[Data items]
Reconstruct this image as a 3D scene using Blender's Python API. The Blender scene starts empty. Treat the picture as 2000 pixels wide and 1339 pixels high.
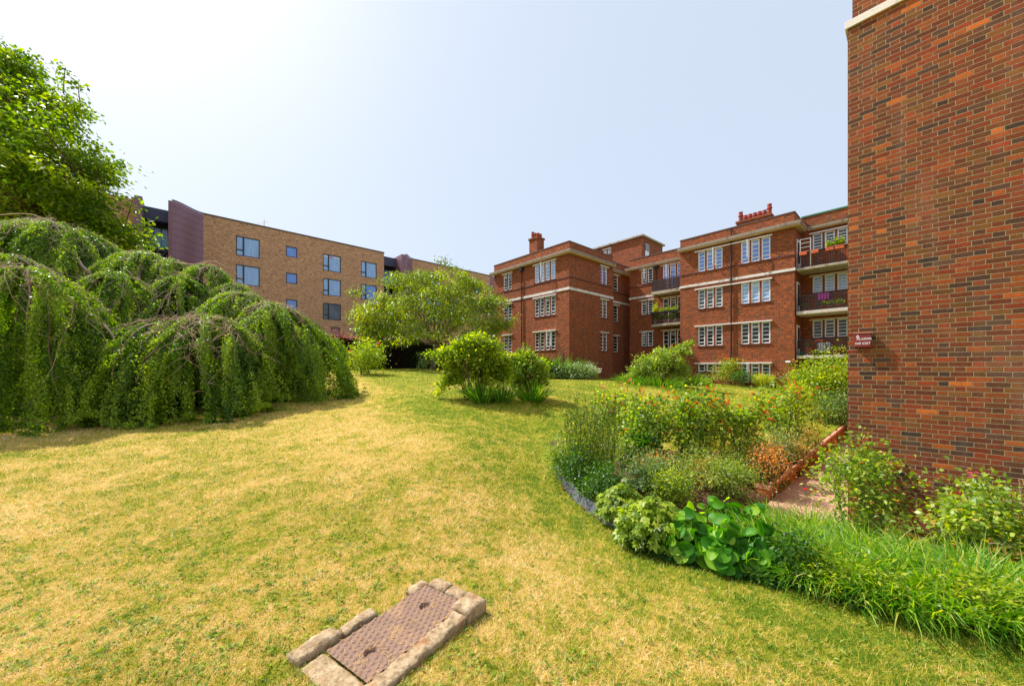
import bpy, math, random
import numpy as np
from mathutils import Vector, Matrix
R = math.radians
scene = bpy.context.scene
C = scene.collection
rng = np.random.RandomState(7)
random.seed(7)

# ------------------------------------------------------------------ camera, sky, sun, exposure
EYE = 1.6
F = 706.0                       # focal length in pixels of the 2000 px wide photograph
cam_d = bpy.data.cameras.new('camera'); cam = bpy.data.objects.new('camera', cam_d); C.objects.link(cam)
cam.location = (0, 0, EYE); cam.rotation_euler = (R(90), 0, 0)
cam_d.sensor_width = 36.0; cam_d.lens = 36.0 * F / 2000.0
cam_d.shift_y = (718 - 669.5) / 2000.0
cam_d.clip_start = 0.05; cam_d.clip_end = 3000
scene.camera = cam
SUN_AZ, SUN_EL = -60.0, 52.0     # azimuth clockwise from +Y
sdir = Vector((math.sin(R(SUN_AZ)) * math.cos(R(SUN_EL)), math.cos(R(SUN_AZ)) * math.cos(R(SUN_EL)), math.sin(R(SUN_EL))))
world = bpy.data.worlds.new("World"); scene.world = world; world.use_nodes = True
wn = world.node_tree; wn.nodes.clear()
sky = wn.nodes.new('ShaderNodeTexSky'); sky.sky_type = 'NISHITA'; sky.sun_disc = False
sky.sun_elevation = R(SUN_EL); sky.sun_rotation = R(SUN_AZ)
sky.altitude = 50; sky.air_density = 1.0; sky.dust_density = 4.0; sky.ozone_density = 1.5
bg = wn.nodes.new('ShaderNodeBackground'); bg.inputs[1].default_value = 0.13
hz = wn.nodes.new('ShaderNodeMix'); hz.data_type = 'RGBA'; hz.inputs[0].default_value = 0.80; hz.inputs[7].default_value = (4.1, 4.65, 5.5, 1)   # pale summer haze in the sky
wo = wn.nodes.new('ShaderNodeOutputWorld')
wn.links.new(sky.outputs[0], hz.inputs[6]); wn.links.new(hz.outputs[2], bg.inputs[0]); wn.links.new(bg.outputs[0], wo.inputs[0])
sl = bpy.data.lights.new('sun', 'SUN'); sl.energy = 5.0; sl.angle = R(0.5); sl.color = (1.0, 0.94, 0.84)
so = bpy.data.objects.new('sun', sl); C.objects.link(so); so.location = (-30, 10, 40)
so.rotation_euler = (-sdir).to_track_quat('-Z', 'Y').to_euler()
scene.view_settings.view_transform = 'Standard'; scene.view_settings.look = 'None'
scene.view_settings.exposure = 0.5; scene.view_settings.gamma = 1.0
try: scene.cycles.max_bounces = 8; scene.cycles.diffuse_bounces = 4; scene.cycles.transmission_bounces = 4
except Exception: pass

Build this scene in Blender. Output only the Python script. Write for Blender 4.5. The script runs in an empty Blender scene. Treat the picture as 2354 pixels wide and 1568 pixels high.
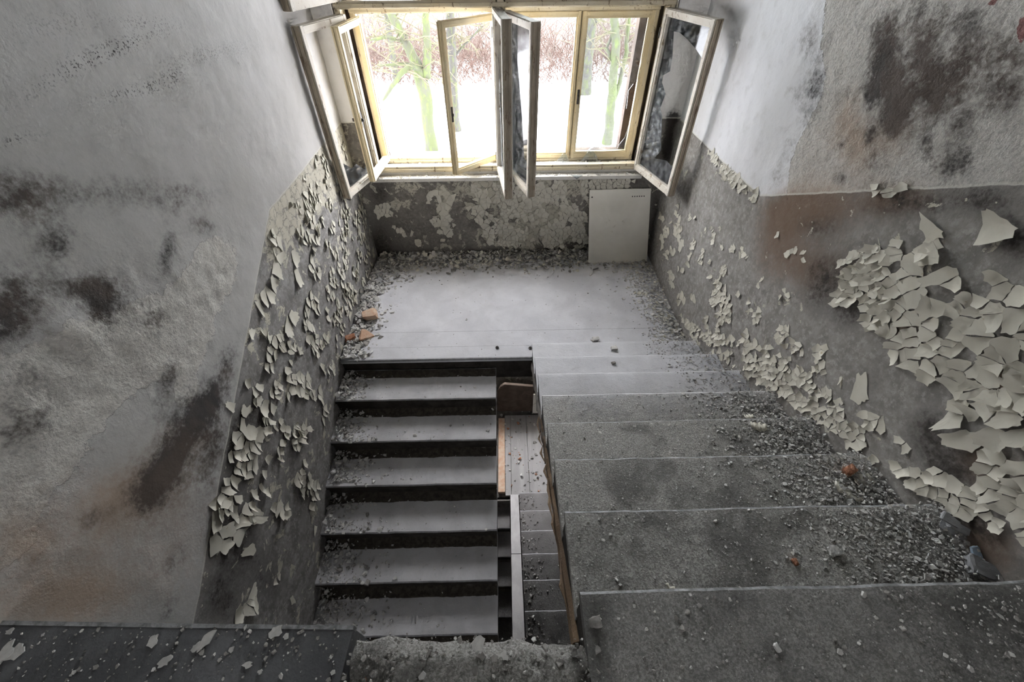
import bpy, bmesh, math, random
import numpy as np
from mathutils import Vector, Matrix, noise
random.seed(7); rng = np.random.default_rng(7)
S = bpy.context.scene; C = S.collection
PI = math.pi
# ------------------------------------------------------------------ measures
H, D = .15467, .30                      # riser, going
XA, XB, XL, XR = -.0565, .2554, -1.396, 1.6394
YB, ZS, HD = 1.5846, .90, 1.40          # face of the window wall, window ledge, height of the painted dado
ZF = 8*H                                # upper floor
ZLOW = -2.83                            # lower half landing
WX0, WX1 = -1.235, 1.395                # window opening
WTOP = 3.40
CEIL = 3.9
# ------------------------------------------------------------------ camera
CAM = Vector((.05732, -2.42221, 2.62427)); PIT, YAW, ROL, FPX = -.785863, .012329, -.009621, 951.245
fw = Vector((math.sin(YAW)*math.cos(PIT), math.cos(YAW)*math.cos(PIT), math.sin(PIT)))
r0 = fw.cross(Vector((0, 0, 1))).normalized(); u0 = r0.cross(fw)
rr = r0*math.cos(ROL)+u0*math.sin(ROL); uu = u0*math.cos(ROL)-r0*math.sin(ROL)
cd = bpy.data.cameras.new('camera'); co = bpy.data.objects.new('camera', cd); C.objects.link(co)
cd.sensor_width = 36; cd.lens = FPX/2354*36; cd.clip_start = .02; cd.clip_end = 300
M = Matrix((rr, uu, -fw)).transposed().to_4x4(); M.translation = CAM; co.matrix_world = M
S.camera = co
def at(px, py, ax, val):                # a point of the photograph carried to a plane of the place
    d = fw*FPX+rr*(px-1177)-uu*(py-784)
    return CAM+d*((val-CAM[ax])/d[ax])
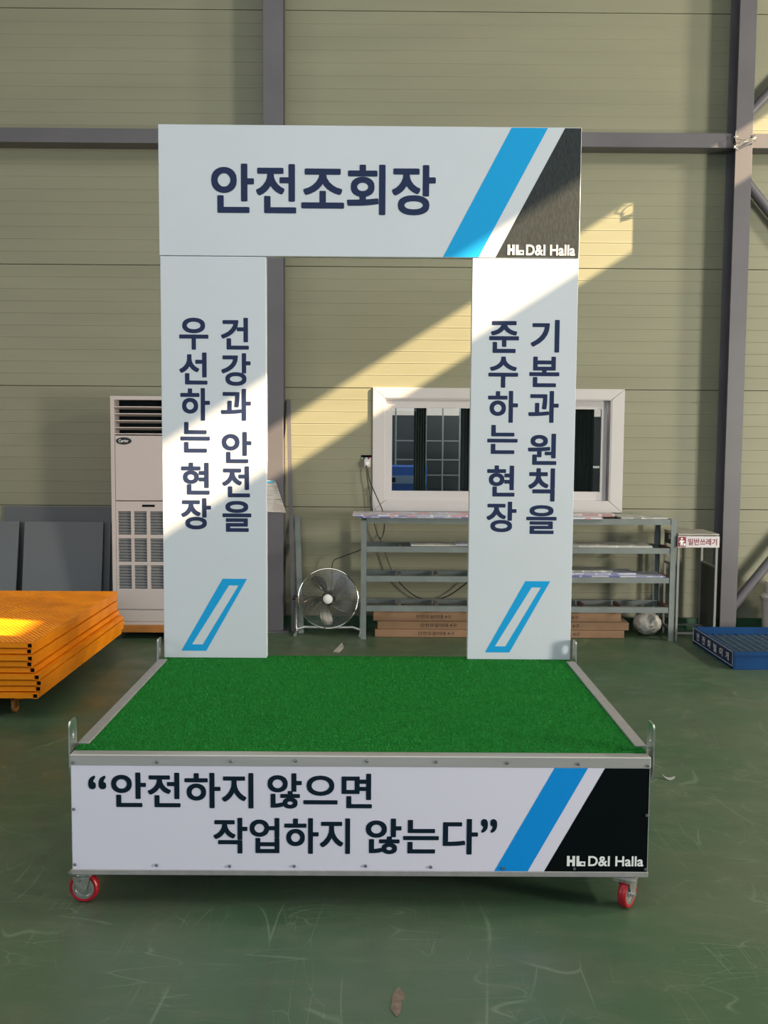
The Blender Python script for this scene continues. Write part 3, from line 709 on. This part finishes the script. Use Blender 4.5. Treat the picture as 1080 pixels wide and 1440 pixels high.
g.tube([(fx - .265, 8.33, .035), (fx - .20, 8.335, .055), (fx, 8.335, .048), (fx + .20, 8.335, .055), (fx + .265, 8.33, .035)], .0135, 10)
for s in (-1, 1): g.tube([(fx + s * .268, 8.20, .014), (fx + s * .268, 8.46, .014)], .0135, 10)
ob('stand', g, M_zinc, fan, True)
for s in (-1, 1): g = G(); g.lathe([(0, 0), (.016, 0), (.018, .01), (.018, .03), (0, .03)], 16, Matrix.Translation((fx + s * .268 - (.0), 8.33, fz)) @ Matrix.Rotation(s * PI / 2, 4, 'Y')); ob('side_knob', g, M_rubber, fan, True)

# ================================================================== RACK
rk = thing('steel_rack', (1.14, 8.3, 0), 'long grey steel rack under the window with four open levels', 'rack')
RX0, RX1, RY0, RY1 = -.145, 2.404, 8.11, 8.50
def angle_post(x, y, sx, sy, z1):
    g = G(); g.box(min(x, x + sx * .044), max(x, x + sx * .044), min(y, y + sy * .004), max(y, y + sy * .004), 0, z1); g.box(min(x, x + sx * .004), max(x, x + sx * .004), min(y + sy * .004, y + sy * .044), max(y + sy * .004, y + sy * .044), 0, z1)
    ob('post', g, M_rack, rk)
angle_post(RX0, RY0, 1, 1, .972); angle_post(RX1, RY0, -1, 1, 1.0); angle_post(RX0, RY1, 1, -1, .972); angle_post(RX1 - .03, RY1, -1, -1, .985)
levels = [.275, .519, .759, .994]
for li, z in enumerate(levels):
    for y, nm in ((RY0 + .006, 'front_rail'), (RY1 - .010, 'rear_rail')):
        g = G(); g.box(RX0 + .045, RX1 - .045, y, y + .004, z - .045, z); g.box(RX0 + .045, RX1 - .045, y + (.004 if nm == 'front_rail' else -.034), y + (.038 if nm == 'front_rail' else 0), z - .004, z)
        ob(nm, g, M_rack, rk)
    for x in (RX0 + .012, RX1 - .045): g = G(); g.box(x, x + .033, RY0 + .048, RY1 - .048, z - .040, z - .004); ob('end_rail', g, M_primer if x > 1 else M_rack, rk)
    for k, x in enumerate((.17, .475, .78, 1.08, 1.385, 1.69, 1.995)):
        if li == 2 and k not in (0, 3, 6): continue
        g = G(); g.box(x - .014, x + .014, RY0 + .048, RY1 - .048, z - .034, z - .005); ob('cross_bar', g, M_primer if k > 3 else M_primerg, rk)

def sheet(x0, x1, y0, y1, z, th, m, label, name='sign_board', cat='sign', rz=0, group='flat signs lying on the rack'):
    cx, cy = (x0 + x1) / 2, (y0 + y1) / 2; g = G()
    g.box(x0, x1, y0, y1, z, z + th, Matrix.Translation((cx, cy, 0)) @ Matrix.Rotation(rz, 4, 'Z') @ Matrix.Translation((-cx, -cy, 0)))
    return solo(name, g, m, (cx, cy, z), label, cat, group)
L3, L2, L1 = .994, .759, .519
sheet(-.17, 1.05, 8.085, 8.38, L3 + .001, .010, M_pB, 'lower long white sign on the rack top, its end short of the upper one')
sheet(-.215, 1.0, 8.095, 8.45, L3 + .012, .012, M_pA, 'upper long white lettered sign overhanging the left end of the rack top')
sheet(1.20, 1.80, 8.09, 8.30, L3 + .001, .012, M_pA, 'plain white sign lying at the front of the rack top, right of the pillar')
sheet(1.06, 1.95, 8.31, 8.49, L3 + .001, .024, M_pC, 'red and white sign lying behind on the rack top')
sheet(1.96, 2.345, 8.14, 8.49, L3 + .001, .013, M_pD, 'pale grey lettered sign at the right end of the rack top', rz=.01)
sheet(.26, 1.10, 8.16, 8.38, L2 + .001, .012, M_pD, 'speckled grey and white sign strip on the second level, left of the pillar')
sheet(.62, 1.30, 8.12, 8.24, L2 + .014, .007, M_pB, 'small bluish sign on top of the speckled strip')
sheet(1.35, 2.22, 8.14, 8.42, L2 + .001, .016, M_pD, 'white striped sign on the second level, right of the pillar', rz=-.012)
sheet(1.30, 2.33, 8.13, 8.30, L1 + .001, .012, M_pB, 'bottom blue lettered sign of the pile on the third level')
sheet(1.25, 2.10, 8.17, 8.44, L1 + .014, .014, M_pB, 'middle blue and white sign of the pile on the third level', rz=.02)
sheet(1.2, 1.92, 8.22, 8.46, L1 + .029, .014, M_pD, 'top grey sign of the pile on the third level', rz=-.02)
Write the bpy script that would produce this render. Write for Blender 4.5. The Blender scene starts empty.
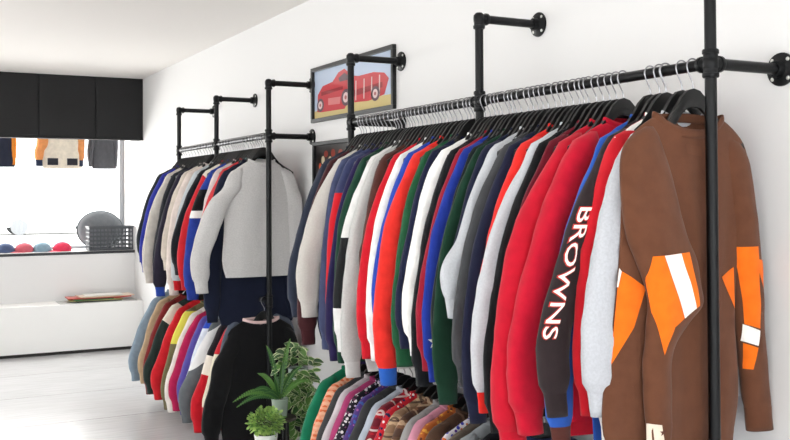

Problem to work on:
Quote the data above from the line containing "The Blender Python" to the line containing "for s in (-1, 1): g = G();", inclusive, and stop.

Correct response:
The Blender Python script for this scene continues. Write part 3, from line 709 on. This part finishes the script. Use Blender 4.5. Treat the picture as 1080 pixels wide and 1440 pixels high.
g.tube([(fx - .265, 8.33, .035), (fx - .20, 8.335, .055), (fx, 8.335, .048), (fx + .20, 8.335, .055), (fx + .265, 8.33, .035)], .0135, 10)
for s in (-1, 1): g.tube([(fx + s * .268, 8.20, .014), (fx + s * .268, 8.46, .014)], .0135, 10)
ob('stand', g, M_zinc, fan, True)
for s in (-1, 1): g = G(); g.lathe([(0, 0), (.016, 0), (.018, .01), (.018, .03), (0, .03)], 16, Matrix.Translation((fx + s * .268 - (.0), 8.33, fz)) @ Matrix.Rotation(s * PI / 2, 4, 'Y')); ob('side_knob', g, M_rubber, fan, True)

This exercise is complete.